Quiero que cierren los ojos e imaginen la situación.
Estoy en la biblioteca de la Facultad de Comunicación, en el corazón de la Cartuja, mundialmente conocida por aquella entrañable Expo'92 de Sevilla. Estoy sentada en una mesa sola por lo que dispongo de unos dos metros por cinco para mis papeles, que son numerosos y que se han expandido por toda la madera. Justo enfrente me he colocado el portátil, y más chula que un ocho, gracias a la maravillosa red wifi por cortesía de la US puedo escribir, y colgar este post en tiempo real (que no es exactamente así, pero gueno, queda muy bien).
El trabajo del investigador es apasionante. Tengo una lista enorme de bibliografía, pero la mayoría de los libros no están aquí. Sin embargo, como una buena mujer llamada Montse un día decidió hacernos la vida más fácil a todos (no como los políticos, que sólo se dedican a hacersela más fácil a ellos mismos y a su camarilla, ups, perdonen este asalto preelectoral), pues eso, como esta buena mujer decidió un día crear una página web maravillosa dedicada en cuerpo y alma, en archivos y enlaces, a MI Javier Marías, puedo conseguir un montón de información, sin tener que levantarme al estante. Y sin embargo, por esto de quedar un poco mejor ante la profe, he pillado un libro (en papel) por puro instinto periodístico (que vale para todos los ámbitos de la vida, menos para la profesión) y casualmente en él dedican una página y media a Javier Marías. Ha sido tal mi satisfacción que de repente me he sentido feliz de tener que hacer un trabajo de investigación (y ahora quiero que me imaginen haciendo la señal de las comillas con mi sonrisa, mi colmillo asomando y mi cara de pícara) aunque sea en el tiempo récord de un fin de semana (es lo que tiene estudiar y trabajar).

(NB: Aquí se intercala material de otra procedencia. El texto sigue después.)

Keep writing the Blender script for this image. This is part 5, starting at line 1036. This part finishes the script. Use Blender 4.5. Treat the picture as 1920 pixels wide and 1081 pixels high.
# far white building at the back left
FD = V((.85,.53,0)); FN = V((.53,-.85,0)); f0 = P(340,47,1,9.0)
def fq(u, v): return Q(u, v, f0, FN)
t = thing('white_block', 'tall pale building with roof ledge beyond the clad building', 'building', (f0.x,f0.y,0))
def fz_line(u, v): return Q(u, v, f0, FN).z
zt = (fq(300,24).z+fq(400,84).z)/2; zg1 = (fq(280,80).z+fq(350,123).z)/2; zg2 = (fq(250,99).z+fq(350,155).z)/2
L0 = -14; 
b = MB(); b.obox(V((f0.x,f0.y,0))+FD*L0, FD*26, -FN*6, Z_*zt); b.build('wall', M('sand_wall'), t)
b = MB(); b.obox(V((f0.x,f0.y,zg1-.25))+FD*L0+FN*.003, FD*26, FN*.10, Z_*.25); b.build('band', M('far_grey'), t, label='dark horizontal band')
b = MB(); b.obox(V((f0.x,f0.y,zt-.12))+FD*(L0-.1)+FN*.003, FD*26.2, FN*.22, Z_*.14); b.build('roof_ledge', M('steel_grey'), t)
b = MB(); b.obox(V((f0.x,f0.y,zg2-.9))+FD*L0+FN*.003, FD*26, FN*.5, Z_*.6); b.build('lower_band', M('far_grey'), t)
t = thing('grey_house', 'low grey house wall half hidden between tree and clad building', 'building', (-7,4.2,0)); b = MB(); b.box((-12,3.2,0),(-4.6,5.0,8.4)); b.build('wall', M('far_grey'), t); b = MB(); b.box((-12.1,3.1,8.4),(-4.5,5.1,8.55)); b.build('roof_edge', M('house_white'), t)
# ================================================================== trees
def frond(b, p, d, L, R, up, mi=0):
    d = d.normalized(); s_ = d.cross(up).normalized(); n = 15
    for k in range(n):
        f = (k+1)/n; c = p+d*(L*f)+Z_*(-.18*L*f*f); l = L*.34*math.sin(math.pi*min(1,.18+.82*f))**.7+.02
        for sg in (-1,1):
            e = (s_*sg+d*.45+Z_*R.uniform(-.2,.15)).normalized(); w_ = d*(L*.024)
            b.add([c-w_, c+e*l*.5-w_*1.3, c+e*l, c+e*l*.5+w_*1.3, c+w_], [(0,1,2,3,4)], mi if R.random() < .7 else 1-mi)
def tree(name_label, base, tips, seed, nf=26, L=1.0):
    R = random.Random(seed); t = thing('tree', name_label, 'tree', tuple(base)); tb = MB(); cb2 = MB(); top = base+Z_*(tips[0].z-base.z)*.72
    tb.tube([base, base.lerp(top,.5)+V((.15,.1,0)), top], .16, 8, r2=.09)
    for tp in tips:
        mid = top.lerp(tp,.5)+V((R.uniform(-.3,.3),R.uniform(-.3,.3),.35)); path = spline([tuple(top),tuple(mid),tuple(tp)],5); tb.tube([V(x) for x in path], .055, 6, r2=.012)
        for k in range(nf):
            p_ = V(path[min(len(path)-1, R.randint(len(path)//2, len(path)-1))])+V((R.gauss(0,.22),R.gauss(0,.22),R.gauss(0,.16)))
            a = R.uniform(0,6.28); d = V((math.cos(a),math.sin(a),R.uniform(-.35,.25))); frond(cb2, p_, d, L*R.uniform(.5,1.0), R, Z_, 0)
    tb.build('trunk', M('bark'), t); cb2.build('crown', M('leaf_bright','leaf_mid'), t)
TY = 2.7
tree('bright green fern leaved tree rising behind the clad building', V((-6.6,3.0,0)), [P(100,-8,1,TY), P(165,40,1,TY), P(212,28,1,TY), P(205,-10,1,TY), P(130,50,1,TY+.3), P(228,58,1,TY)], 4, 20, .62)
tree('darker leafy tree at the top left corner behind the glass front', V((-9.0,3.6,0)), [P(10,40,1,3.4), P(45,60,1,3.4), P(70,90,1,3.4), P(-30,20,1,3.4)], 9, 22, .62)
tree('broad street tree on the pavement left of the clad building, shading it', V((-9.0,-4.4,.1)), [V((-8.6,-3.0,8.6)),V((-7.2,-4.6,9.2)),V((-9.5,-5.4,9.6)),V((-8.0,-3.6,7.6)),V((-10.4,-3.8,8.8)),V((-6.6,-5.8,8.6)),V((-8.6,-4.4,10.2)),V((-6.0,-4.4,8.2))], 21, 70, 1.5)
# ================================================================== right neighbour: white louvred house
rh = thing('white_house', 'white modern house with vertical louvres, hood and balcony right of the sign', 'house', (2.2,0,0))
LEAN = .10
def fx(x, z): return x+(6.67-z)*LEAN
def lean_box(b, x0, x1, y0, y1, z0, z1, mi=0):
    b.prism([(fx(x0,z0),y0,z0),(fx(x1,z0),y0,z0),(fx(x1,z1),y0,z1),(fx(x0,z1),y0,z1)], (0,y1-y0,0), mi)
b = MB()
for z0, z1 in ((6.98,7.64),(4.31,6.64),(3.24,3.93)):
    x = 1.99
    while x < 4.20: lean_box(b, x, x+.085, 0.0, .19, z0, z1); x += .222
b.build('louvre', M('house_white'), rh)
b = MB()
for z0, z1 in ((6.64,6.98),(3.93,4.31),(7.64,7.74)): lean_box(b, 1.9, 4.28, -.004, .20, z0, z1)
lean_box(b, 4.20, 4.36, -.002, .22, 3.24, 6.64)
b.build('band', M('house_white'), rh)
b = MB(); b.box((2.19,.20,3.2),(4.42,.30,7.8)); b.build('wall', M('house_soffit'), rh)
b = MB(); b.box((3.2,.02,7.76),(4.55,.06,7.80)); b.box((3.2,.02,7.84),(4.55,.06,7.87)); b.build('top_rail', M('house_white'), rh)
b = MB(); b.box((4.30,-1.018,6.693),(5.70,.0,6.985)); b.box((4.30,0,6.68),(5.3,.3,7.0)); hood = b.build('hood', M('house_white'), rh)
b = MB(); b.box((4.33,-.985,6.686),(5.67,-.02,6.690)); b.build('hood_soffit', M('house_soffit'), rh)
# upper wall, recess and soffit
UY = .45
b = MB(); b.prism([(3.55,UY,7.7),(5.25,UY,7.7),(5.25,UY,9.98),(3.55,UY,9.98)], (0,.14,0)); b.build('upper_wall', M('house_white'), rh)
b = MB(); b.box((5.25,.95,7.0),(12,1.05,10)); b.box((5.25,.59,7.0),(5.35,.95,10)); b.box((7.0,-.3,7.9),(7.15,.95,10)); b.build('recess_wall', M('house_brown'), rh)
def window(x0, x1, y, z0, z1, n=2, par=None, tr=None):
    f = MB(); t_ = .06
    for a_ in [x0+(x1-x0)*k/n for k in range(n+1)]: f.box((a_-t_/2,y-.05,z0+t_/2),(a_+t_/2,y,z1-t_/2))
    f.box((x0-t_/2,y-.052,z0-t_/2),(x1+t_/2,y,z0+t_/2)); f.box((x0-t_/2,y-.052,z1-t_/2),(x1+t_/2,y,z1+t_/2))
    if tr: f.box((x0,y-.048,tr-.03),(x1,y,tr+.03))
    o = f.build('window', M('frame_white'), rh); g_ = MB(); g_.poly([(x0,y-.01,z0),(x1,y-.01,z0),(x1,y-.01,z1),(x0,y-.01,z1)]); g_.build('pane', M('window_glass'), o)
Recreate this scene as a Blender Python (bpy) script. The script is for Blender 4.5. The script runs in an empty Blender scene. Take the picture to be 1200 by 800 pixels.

De cualquier forma, lo que quería compartir con ustedes tiene que ver con el título del post (hermosísimo, por cierto) y que a su vez es el título de un cuento que la madre de MI Javier Marías, le contaba a MI Javier Marías, antes de morir (la madre, no hacía falta aclaración, lo sé). En fin, dice que no se acuerda del final, que ha sido incapaz de encontrarlo (a pesar de su conocido arte para la búsqueda en librerías de viejo, y su suerte para dar con rarezas ya perdidas, ya olvidadas), y que echa de menos la narración de ese cuento. La voz de su madre, el poder conocer toda la historia... Y de repente, no paro de hacer enlaces mentales. Por una parte, me acuerdo con este título de una frase de Pessoa (que tenía pensada para otro post, también ya perdido, ya olvidado) y que Arturo Pérez Reverte recupera en su Pintor de Batallas: Hay lugares de los que uno no regresa jamás (plus or moins). ¿Hermoso verdad? Y por otro lado, me acuerdo de algo que escribió el propio Javier Marías (MÍO) sobre los muertos y cito literalmente (o plagio) que para eso tengo aquí el libro: " (...) desde el punto de vista moderno se es más complaciente, se muere joven a los sesenta y cinco, y se dice: 'Cuánto le quedaba por hacer todavía', como si el hacer fuera lo que justifica las existencias o lo que se echa en falta del muerto y no su presencia, y sus gestos y su relato desinteresado o aún más su escucha y atención a los nuestros"
Cuando perdemos a alguien nuestros recuerdos con esa persona se llenan de repente de momentos, de lugares de esos de los que no regresamos y de los que no regresaremos jamás. A veces, con un poco de suerte, y a fuerza de tiempo, somos conscientes antes de que la muerte nos toque de cerca de que tal instante o tal otro nos marcará para siempre, o nos acompañará siempre. Y hay otras veces, en las que la fuerza de ese momento o de ese lugar es tal, ya incluso en nuestro tiempo presente, que uno sabe sin necesidad de tiempo o de muerte, que ya hay una parte de sí mismo que se ha quedado ahí, sin salida, sin retorno (como seguir cuando en tu corazón empiezas a comprender que no hay regreso posible, ay, todo es todo). Que algo de lo que somos, aunque sea una pizca, ya se ha separado de nosotros y se ha quedado estancado en ese lugar; pero, incluso en la distancia, seguiremos sintiéndolo como duelen todavía los miembros amputados de un cuerpo.